◆ **Problem requirements**:
Give back, exactly as written, the lines from the beginning of the listing through the one that contains "rad = math.radians".

◆ **Information shown**:
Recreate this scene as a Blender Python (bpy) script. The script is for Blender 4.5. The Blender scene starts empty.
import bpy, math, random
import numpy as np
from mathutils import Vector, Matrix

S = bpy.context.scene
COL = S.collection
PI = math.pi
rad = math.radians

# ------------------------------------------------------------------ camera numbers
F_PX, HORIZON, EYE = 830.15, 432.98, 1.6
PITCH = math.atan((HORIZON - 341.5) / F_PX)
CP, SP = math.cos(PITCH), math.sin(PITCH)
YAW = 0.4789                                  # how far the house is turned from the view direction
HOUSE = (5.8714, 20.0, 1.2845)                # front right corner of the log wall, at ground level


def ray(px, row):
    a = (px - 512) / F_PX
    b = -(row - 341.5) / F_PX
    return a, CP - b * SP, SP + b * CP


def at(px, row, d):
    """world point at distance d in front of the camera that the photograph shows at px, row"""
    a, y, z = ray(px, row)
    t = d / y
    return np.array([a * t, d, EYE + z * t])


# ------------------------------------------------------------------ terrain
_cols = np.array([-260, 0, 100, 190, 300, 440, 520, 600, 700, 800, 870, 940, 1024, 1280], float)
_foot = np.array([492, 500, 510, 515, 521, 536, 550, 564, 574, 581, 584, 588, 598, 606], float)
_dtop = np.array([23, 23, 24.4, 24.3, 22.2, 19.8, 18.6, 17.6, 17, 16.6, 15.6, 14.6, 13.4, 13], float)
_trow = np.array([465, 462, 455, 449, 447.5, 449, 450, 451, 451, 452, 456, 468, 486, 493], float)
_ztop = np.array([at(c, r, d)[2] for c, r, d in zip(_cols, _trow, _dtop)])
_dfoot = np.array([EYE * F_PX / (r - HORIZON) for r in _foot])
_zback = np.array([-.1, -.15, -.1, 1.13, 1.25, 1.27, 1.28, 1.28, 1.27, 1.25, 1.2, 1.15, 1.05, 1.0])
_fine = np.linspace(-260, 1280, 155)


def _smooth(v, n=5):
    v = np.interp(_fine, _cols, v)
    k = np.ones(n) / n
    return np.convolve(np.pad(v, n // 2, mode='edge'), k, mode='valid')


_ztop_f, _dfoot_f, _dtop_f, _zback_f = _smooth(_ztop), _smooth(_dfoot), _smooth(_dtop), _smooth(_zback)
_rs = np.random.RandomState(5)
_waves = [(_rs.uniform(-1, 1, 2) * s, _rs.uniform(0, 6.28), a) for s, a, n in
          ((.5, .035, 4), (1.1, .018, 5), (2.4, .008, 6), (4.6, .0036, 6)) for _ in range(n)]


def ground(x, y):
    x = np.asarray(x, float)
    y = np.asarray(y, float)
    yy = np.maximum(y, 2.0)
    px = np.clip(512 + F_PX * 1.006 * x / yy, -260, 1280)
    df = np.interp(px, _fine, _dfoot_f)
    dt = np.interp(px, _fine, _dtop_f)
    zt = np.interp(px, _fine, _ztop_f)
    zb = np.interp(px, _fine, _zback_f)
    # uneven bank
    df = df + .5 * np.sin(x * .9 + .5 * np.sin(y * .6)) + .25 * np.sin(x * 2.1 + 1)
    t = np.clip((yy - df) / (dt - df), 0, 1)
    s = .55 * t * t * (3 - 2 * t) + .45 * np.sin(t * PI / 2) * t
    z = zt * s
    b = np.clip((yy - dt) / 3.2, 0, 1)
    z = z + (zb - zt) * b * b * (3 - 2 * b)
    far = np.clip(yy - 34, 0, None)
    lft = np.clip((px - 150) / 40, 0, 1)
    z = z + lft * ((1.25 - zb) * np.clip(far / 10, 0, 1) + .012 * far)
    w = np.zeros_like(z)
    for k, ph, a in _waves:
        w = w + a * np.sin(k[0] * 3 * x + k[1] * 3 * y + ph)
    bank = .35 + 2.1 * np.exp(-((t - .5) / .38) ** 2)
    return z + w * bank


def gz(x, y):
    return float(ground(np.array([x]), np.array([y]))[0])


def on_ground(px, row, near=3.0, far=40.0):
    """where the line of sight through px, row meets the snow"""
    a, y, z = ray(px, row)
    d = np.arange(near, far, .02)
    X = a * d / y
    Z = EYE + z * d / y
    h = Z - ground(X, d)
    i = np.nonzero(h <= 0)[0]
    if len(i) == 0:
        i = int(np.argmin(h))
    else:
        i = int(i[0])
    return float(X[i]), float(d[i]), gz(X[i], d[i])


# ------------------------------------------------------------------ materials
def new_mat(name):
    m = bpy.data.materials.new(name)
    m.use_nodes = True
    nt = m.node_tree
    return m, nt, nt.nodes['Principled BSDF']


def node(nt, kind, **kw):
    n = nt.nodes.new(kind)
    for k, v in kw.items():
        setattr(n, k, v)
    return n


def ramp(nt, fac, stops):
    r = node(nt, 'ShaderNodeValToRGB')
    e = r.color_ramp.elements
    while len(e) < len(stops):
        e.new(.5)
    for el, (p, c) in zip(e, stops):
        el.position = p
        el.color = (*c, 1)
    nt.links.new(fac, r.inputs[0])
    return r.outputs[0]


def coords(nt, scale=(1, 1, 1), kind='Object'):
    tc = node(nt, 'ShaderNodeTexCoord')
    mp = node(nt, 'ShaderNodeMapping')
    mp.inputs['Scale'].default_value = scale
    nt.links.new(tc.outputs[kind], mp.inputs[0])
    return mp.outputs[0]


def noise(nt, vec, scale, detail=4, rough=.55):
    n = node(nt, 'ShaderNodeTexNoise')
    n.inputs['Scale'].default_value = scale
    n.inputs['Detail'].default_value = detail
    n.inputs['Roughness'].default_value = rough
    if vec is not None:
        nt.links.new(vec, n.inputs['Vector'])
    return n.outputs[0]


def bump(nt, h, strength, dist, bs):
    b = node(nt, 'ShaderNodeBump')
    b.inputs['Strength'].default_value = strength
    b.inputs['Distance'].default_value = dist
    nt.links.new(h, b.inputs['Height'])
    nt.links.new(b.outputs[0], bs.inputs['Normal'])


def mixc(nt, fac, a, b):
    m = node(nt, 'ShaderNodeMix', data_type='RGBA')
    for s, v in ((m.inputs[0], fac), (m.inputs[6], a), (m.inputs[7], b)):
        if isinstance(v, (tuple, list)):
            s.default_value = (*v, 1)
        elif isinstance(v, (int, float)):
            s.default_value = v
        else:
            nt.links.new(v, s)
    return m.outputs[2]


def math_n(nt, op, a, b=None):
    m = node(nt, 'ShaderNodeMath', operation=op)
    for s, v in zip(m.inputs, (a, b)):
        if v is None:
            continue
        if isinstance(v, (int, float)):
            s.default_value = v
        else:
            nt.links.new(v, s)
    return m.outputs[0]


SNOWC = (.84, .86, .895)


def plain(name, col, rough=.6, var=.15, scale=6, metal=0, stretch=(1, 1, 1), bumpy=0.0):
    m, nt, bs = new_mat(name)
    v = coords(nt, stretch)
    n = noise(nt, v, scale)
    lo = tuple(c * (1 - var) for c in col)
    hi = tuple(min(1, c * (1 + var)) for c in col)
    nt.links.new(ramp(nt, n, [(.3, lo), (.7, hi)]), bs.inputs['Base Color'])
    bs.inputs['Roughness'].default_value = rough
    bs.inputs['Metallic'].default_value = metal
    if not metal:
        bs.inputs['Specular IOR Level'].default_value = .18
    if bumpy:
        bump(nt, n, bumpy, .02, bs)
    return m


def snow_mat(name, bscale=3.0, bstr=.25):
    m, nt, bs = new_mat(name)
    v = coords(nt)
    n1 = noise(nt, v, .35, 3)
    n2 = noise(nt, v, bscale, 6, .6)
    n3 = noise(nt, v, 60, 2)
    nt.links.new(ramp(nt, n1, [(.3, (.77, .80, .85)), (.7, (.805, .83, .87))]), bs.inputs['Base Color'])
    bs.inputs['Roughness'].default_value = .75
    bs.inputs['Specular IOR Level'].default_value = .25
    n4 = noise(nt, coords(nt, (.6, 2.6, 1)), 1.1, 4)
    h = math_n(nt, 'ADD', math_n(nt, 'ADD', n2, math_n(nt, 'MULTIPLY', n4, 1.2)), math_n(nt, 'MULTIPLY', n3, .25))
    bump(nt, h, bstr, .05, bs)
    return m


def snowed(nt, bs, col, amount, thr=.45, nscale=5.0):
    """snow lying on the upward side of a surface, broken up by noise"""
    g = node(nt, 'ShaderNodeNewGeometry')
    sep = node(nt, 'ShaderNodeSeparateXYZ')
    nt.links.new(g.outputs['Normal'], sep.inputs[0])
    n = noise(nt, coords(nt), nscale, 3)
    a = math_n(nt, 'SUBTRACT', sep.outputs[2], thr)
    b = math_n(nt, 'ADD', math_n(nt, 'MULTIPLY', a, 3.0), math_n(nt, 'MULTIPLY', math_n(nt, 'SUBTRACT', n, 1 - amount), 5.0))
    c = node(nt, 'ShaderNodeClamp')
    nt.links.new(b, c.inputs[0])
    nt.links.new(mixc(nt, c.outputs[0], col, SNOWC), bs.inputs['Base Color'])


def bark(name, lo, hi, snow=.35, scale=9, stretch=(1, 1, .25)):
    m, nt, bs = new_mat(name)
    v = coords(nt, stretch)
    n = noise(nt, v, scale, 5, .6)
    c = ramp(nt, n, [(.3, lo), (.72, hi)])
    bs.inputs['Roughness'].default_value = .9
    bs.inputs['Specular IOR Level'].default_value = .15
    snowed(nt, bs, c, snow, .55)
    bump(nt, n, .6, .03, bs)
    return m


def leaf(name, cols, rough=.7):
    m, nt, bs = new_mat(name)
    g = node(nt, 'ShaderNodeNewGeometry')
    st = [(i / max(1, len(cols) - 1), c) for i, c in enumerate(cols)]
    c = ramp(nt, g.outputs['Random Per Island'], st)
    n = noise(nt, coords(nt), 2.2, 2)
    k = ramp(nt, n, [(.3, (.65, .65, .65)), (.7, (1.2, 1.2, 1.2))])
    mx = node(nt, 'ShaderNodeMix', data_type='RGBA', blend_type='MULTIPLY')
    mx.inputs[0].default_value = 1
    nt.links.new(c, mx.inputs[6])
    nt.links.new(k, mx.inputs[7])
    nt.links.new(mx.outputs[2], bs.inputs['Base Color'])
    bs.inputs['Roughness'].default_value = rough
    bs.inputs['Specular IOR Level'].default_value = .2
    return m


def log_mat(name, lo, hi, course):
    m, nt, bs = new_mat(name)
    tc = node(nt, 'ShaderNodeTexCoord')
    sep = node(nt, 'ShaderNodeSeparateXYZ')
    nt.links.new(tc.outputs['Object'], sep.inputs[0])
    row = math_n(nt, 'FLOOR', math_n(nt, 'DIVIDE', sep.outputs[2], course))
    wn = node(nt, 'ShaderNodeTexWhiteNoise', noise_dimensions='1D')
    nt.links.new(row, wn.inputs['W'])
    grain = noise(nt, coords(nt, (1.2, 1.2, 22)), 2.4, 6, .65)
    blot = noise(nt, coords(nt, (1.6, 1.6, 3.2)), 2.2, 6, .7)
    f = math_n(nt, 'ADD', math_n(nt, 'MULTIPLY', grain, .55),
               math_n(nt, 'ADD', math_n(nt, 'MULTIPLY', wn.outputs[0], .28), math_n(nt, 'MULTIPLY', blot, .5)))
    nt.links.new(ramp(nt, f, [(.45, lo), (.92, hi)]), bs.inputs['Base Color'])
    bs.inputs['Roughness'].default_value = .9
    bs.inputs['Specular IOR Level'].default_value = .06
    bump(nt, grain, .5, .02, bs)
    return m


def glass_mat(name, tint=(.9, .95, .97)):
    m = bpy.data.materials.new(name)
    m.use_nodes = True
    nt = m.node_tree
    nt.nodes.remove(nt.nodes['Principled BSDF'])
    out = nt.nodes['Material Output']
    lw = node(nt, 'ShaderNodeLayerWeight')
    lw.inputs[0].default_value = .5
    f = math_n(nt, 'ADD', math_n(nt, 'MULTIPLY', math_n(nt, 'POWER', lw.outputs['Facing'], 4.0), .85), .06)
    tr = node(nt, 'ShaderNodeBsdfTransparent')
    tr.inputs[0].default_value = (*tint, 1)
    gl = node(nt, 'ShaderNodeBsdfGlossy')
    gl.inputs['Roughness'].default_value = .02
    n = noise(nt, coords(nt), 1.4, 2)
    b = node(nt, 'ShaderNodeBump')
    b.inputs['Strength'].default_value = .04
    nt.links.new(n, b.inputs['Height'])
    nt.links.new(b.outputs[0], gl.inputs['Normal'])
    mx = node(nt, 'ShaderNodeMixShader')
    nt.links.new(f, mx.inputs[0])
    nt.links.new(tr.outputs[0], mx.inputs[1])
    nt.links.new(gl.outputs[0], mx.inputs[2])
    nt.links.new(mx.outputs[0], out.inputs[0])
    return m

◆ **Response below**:
Recreate this scene as a Blender Python (bpy) script. The script is for Blender 4.5. The Blender scene starts empty.
import bpy, math, random
import numpy as np
from mathutils import Vector, Matrix

S = bpy.context.scene
COL = S.collection
PI = math.pi
rad = math.radians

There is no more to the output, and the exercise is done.